Hacking Your To-Do List.

This week our Twitter feed included a Tweet about consultant Etienne Garbugli's slideshare, "26 Time Management Hacks I Wish I'd Known at 20." Beyond the cheeky conceit of translating "Tips" into "Hacks," (just have to start doing that!) the presentation is loaded with great advice to save your calendar, your productivity and ultimately your sanity. I thought it deserved more attention so I've pulled out a handful of my favorites from the list. But first, a short detour to a completely different piece.

On LinkedIn (of course) I read an article by LinkedIn CEO Jeff Weiner called "The Importance of Scheduling Nothing." It's a manifesto on the critical value of keeping unscheduled blocks of time (30-, 60- or 90-minutes) on your calendar. Weiner rightly argues that managing your time and organizing your life simply to fit a few more meetings and tasks onto your calendar is a fool's errand. Without open time to think, coach, share and consider, managers can't manage, leaders can't lead and professionals never grow. So read Weiner's article so you know what you should be doing with all that time you save.

#11: Separate Thinking and Execution to Execute Faster and Think Better. How often we find ourselves hammering nails while also revising the blueprint. This is a classic case of slowing down some so you can ultimately go faster. To stick with the carpentry metaphor, "Measure twice. Cut once."

#2: Only Plan 4-5 Hours of Real Work per Day. Over-estimating how much you'll be able to get done in a workday is a sure fire buzz kill. Days fill up with the unplanned and unanticipated. This one fits really nicely with Jeff Weiner's advice to maintain open blocks. Some of the best stuff can happen when you're not chained to an impossibly long bullet list.

#12: Organize Important Meetings Early During the Day. Time Leading Up to an Event is Often Wasted. Not only that, but eliminating those 5 or 6 hours of second-guessing and performance anxiety just might bring out the best in your team...and give you the back half of the day to execute on the brilliant ideas and breakthroughs you hatched over bagels and coffee.

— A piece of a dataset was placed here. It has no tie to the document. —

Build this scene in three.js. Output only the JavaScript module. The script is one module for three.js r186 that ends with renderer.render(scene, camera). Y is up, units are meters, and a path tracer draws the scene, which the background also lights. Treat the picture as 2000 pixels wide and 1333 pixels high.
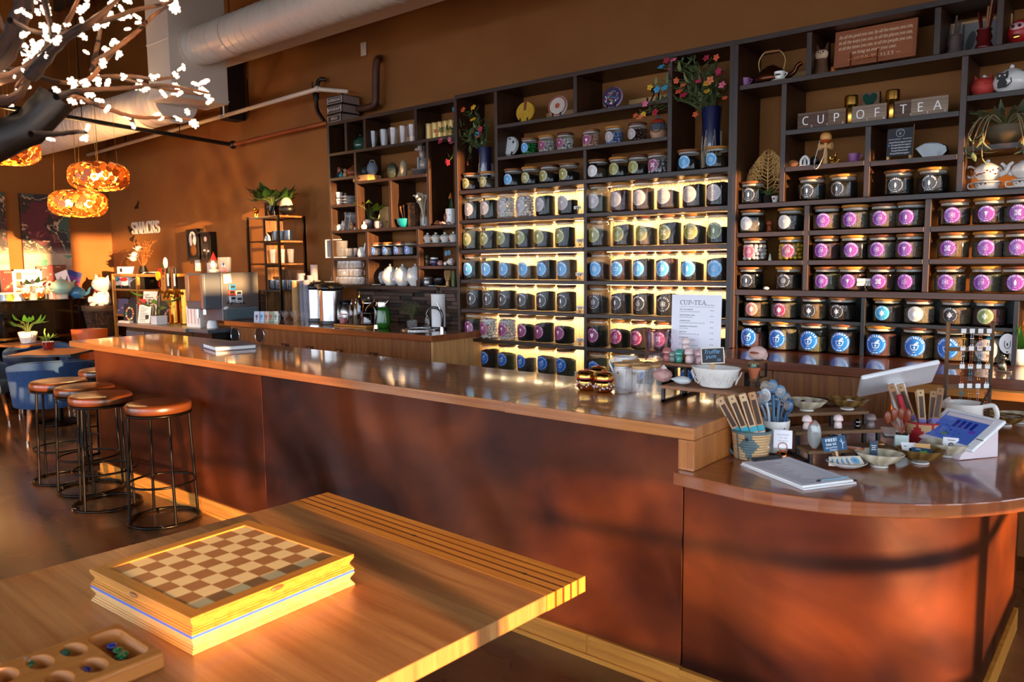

#20: If Something Can Be Done 80% as Well by Someone Else, Delegate. This one hit me right between the eyes. If there was a patron saint for micro-managers and control freaks, I'd build a shrine. I see it in myself and in others: the only way our industry, our companies and our teams grow is by letting go. But the "80%" in this sentence puts the onus on you to brief, train and communicate clear goals and directions to your people. Vital.

Being more effective and efficient with your time doesn't just mean getting more stuff done. What you discovered, who you empowered, how you decided an important question...this is the stuff of true success.